Kejari Mataram Bongkar Dugaan Korupsi Penjualan Tanah Aset Desa di Lobar, Segera Tetapkan Tersangka

LOMBOK, iNewsLombok.id – Kejaksaan Negeri (Kejari) Mataram tengah memproses penetapan tersangka dalam kasus dugaan korupsi penjualan tanah aset pemerintah daerah (pecatu desa) yang berlokasi di Dusun Karang Bucu, Desa Bagik Polak, Kabupaten Lombok Barat (Lobar).
Penyelidikan kasus ini telah memasuki tahap akhir, menunggu hasil audit resmi dari Badan Pengawasan Keuangan dan Pembangunan (BPKP).
"Calon tersangka untuk sekarang hanya satu, namun tidak menutup kemungkinan ada penambahan. Indikasinya tersangka adalah aparat desa," jelas Kasi Pidsus Kejari Mataram, Mardiyono, Kamis (15/5/2025).
Berdasarkan hasil penyelidikan sementara, kasus ini bermula pada tahun 2018 saat proses Pendaftaran Tanah Sistematis Lengkap (PTSL) dilakukan.
Tanah seluas 36 are yang seharusnya merupakan aset desa Karang Sembung diduga secara ilegal disertifikatkan atas nama pribadi, yakni oknum Kepala Desa Bagik Polak.

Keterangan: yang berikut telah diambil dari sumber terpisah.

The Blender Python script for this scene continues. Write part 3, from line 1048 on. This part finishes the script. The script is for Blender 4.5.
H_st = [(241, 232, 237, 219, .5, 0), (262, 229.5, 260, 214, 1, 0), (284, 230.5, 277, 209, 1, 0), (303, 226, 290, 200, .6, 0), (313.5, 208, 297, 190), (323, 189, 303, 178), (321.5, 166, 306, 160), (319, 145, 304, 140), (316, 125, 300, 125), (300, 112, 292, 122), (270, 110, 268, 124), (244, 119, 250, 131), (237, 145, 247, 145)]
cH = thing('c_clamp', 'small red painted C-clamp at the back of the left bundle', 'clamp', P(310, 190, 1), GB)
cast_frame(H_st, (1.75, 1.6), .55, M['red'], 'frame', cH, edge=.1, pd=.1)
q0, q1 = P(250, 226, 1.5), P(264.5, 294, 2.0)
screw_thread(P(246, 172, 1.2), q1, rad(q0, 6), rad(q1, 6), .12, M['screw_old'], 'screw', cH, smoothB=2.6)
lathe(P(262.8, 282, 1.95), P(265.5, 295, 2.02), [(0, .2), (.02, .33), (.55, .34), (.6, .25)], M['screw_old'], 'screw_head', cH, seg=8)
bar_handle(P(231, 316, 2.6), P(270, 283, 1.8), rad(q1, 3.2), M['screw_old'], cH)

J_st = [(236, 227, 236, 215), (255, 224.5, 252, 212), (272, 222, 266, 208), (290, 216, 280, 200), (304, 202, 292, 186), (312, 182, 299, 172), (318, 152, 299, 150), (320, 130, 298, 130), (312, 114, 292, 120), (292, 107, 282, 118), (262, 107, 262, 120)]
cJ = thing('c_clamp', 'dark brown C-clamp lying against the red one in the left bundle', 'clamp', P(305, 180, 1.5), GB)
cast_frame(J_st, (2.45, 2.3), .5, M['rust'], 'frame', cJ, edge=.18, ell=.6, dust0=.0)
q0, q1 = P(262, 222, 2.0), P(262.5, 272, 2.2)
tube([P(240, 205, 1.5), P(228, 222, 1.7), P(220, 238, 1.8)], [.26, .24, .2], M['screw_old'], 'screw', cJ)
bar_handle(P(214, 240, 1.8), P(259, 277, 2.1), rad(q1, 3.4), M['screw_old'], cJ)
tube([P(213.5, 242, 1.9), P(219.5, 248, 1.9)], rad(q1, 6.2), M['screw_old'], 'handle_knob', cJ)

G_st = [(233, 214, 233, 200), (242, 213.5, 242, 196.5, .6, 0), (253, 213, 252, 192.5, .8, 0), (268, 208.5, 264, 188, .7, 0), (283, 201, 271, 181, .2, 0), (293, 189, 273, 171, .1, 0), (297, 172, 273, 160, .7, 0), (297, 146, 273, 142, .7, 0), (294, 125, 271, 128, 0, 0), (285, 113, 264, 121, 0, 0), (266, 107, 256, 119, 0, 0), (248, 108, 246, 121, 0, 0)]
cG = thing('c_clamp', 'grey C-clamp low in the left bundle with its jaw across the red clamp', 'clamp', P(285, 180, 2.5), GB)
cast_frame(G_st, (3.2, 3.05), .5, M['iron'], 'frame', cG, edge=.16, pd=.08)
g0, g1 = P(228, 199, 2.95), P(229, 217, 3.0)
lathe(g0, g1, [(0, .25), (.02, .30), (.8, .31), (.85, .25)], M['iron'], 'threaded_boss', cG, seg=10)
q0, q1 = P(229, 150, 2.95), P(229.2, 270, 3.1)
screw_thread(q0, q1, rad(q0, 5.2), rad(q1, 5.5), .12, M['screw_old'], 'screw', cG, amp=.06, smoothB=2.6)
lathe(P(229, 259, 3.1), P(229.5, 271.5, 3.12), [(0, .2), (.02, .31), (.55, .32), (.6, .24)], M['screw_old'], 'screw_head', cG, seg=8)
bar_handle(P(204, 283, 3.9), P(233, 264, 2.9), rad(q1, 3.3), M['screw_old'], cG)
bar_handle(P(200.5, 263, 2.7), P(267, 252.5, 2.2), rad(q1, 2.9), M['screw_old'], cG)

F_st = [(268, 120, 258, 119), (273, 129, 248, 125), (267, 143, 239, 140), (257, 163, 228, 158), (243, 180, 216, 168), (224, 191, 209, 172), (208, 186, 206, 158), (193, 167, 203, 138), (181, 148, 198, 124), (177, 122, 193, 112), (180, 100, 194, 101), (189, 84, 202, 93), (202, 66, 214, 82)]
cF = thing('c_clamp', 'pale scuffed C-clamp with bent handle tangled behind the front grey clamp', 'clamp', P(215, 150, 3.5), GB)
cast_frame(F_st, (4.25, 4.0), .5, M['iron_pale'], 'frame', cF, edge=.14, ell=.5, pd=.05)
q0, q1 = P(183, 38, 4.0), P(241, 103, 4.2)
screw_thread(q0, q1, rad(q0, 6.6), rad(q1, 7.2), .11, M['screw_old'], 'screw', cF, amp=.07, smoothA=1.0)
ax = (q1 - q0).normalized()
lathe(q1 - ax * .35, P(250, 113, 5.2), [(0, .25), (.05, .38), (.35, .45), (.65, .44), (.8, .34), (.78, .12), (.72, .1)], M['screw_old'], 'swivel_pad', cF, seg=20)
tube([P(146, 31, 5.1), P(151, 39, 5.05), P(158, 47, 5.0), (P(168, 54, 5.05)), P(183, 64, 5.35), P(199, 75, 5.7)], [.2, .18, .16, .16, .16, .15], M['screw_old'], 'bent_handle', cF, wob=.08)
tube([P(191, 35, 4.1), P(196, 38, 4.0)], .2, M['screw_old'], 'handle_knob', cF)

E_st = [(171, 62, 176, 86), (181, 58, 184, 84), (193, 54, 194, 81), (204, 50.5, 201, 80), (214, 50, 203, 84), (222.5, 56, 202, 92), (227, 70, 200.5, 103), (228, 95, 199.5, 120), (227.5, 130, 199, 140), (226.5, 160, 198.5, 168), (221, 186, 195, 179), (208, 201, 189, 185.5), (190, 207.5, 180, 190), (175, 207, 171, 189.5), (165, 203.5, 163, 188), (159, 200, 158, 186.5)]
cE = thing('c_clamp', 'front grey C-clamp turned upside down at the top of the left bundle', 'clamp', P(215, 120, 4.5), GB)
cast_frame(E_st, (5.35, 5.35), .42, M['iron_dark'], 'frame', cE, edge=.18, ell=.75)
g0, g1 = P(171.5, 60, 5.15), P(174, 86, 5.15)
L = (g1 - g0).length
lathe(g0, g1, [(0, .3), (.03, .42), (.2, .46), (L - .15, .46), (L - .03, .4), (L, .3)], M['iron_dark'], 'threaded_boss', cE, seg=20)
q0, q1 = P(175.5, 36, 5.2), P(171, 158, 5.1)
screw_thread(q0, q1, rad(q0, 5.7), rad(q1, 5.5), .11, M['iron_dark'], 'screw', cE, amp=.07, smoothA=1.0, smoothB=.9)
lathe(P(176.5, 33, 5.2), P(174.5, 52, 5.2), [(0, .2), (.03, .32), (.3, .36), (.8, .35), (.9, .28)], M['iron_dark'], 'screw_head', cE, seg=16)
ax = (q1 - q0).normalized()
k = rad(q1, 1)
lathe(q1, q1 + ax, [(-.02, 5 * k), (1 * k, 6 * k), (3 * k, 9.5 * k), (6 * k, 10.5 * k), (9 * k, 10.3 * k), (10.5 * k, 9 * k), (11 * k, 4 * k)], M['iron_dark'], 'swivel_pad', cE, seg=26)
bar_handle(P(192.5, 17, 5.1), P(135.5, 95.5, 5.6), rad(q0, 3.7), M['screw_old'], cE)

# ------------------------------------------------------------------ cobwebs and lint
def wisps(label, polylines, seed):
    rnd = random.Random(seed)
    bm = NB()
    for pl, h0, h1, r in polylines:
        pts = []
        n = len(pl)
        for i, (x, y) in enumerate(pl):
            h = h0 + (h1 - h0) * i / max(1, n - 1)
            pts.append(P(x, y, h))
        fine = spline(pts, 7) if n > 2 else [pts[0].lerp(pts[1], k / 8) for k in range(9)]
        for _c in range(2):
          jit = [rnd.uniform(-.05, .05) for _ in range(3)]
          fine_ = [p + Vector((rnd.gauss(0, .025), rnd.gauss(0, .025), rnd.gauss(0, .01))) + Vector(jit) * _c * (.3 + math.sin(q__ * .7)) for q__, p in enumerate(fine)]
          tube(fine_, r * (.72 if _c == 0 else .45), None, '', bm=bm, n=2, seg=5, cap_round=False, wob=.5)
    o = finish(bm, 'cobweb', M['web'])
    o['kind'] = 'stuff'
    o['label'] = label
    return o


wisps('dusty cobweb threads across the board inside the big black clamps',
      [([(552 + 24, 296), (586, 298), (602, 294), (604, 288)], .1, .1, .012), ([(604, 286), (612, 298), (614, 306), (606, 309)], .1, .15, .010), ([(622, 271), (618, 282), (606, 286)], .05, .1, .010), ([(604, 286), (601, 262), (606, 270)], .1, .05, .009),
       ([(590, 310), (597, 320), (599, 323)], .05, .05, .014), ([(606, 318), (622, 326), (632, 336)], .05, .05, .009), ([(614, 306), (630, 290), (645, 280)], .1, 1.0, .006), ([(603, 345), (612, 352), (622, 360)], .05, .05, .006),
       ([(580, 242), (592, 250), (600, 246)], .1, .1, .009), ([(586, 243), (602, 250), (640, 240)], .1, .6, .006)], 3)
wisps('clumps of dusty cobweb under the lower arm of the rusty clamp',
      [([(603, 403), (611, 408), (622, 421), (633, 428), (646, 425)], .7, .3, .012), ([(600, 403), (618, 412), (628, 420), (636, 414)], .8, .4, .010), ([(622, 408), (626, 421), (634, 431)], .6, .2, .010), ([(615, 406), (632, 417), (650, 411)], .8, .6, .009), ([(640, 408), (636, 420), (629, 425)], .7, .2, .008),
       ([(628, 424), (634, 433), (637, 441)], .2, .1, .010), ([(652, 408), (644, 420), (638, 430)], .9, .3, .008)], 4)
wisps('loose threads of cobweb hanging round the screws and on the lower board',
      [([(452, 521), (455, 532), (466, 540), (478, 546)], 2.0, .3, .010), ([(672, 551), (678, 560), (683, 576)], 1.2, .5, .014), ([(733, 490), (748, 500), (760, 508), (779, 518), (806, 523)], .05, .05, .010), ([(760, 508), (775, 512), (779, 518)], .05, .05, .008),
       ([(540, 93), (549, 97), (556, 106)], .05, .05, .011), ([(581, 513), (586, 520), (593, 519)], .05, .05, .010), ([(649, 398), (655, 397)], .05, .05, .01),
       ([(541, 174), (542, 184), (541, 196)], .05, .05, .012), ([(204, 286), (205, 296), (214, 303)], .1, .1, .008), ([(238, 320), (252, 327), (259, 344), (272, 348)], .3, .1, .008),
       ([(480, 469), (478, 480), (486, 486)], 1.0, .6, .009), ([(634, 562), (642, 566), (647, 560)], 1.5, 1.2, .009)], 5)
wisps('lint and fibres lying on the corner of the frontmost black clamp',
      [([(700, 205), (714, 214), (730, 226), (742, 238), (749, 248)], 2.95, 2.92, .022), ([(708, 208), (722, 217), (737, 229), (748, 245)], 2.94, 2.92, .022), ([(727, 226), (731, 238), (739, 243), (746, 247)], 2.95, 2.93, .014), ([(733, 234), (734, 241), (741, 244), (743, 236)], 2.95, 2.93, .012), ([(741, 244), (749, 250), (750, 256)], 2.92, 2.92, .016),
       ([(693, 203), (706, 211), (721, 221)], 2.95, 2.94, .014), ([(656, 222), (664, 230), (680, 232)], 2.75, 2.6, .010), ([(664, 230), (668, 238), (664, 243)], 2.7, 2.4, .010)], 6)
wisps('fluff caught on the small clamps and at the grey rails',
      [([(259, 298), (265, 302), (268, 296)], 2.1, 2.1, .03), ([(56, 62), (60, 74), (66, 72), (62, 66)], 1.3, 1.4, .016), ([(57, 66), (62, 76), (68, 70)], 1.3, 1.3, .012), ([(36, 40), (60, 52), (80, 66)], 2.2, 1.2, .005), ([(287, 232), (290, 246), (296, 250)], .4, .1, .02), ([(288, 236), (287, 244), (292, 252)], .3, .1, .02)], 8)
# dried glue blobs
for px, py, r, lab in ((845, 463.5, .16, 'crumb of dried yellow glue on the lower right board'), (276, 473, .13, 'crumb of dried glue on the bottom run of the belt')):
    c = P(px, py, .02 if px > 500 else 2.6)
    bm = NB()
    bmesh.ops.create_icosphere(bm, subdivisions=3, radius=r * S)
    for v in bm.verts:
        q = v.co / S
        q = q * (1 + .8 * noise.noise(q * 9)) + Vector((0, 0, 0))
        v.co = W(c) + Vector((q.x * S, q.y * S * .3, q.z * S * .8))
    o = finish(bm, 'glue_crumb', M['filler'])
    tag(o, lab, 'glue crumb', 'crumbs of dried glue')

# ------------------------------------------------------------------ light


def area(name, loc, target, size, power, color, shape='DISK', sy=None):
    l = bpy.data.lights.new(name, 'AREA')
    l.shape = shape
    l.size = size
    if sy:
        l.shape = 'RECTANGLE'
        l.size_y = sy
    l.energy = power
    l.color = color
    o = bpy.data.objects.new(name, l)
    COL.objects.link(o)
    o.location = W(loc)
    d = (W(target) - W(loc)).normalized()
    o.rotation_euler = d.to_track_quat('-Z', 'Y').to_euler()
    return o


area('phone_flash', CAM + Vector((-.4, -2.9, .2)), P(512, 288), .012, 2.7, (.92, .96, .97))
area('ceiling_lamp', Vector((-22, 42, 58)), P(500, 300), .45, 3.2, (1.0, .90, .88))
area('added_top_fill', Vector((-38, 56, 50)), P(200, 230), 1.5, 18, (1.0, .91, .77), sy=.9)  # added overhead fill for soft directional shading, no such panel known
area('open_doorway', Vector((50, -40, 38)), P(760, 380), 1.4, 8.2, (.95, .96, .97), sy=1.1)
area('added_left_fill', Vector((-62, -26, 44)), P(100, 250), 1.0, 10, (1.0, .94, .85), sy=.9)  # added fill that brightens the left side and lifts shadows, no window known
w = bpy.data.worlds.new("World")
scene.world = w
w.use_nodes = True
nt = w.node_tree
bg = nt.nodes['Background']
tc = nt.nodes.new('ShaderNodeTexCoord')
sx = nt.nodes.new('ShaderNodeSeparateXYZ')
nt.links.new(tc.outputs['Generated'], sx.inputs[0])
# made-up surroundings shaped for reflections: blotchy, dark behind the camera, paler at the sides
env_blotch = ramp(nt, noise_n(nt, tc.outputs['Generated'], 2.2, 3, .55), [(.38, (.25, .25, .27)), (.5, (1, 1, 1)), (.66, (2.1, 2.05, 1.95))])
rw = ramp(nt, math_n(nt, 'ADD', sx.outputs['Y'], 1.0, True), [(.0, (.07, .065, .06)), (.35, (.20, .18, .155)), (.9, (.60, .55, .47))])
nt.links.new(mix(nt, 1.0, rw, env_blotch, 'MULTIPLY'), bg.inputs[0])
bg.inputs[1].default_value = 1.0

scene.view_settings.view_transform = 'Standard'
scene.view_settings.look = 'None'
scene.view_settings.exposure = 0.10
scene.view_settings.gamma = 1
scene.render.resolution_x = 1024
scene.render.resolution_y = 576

"Itu tanah aset Pemda. Bertahun-tahun jadi pecatu Karang Sembung, tiba-tiba pada 2018 muncul PTSL, dan bersertifikat atas nama pribadi Kepala Desa Bagik Polak," jelas Mardiyono.
Meski berada di wilayah Desa Bagik Polak, status lahan tersebut sah sebagai milik Desa Karang Sembung.
Kejanggalan muncul saat tanah itu dijual tahun 2020 seharga Rp 360 juta (Rp 10 juta per are), namun hanya dibayar separuh, yakni Rp 180 juta, oleh pembeli.
"Ternyata ada masalah jadi tidak full dibayarkan, karena tanah tersebut kita sudah sita," imbuhnya.
Kejari Mataram telah memeriksa sejumlah saksi, termasuk aparat desa, dalam proses pengumpulan alat bukti.
Tahapan selanjutnya adalah penghitungan kerugian negara oleh BPKP yang akan menjadi dasar kuat untuk penetapan tersangka dan proses persidangan.
"Kita tinggal tunggu hasil audit saja. Kalau keluar hasilnya nanti segera kita sidangkan," ujar Mardiyono.
Tanah pecatu merupakan tanah milik desa yang digunakan untuk kesejahteraan masyarakat desa.
Konversi status tanah pecatu menjadi milik pribadi melanggar peraturan perundang-undangan, khususnya UU Desa dan Peraturan Menteri Dalam Negeri tentang Pengelolaan Aset Desa.
Jika terbukti bersalah, tersangka dalam kasus ini dapat dijerat pasal tindak pidana korupsi sebagaimana diatur dalam UU Nomor 31 Tahun 1999 jo. UU Nomor 20 Tahun 2001 tentang Pemberantasan Tindak Pidana Korupsi, dengan ancaman hukuman maksimal 20 tahun penjara dan denda hingga miliaran rupiah.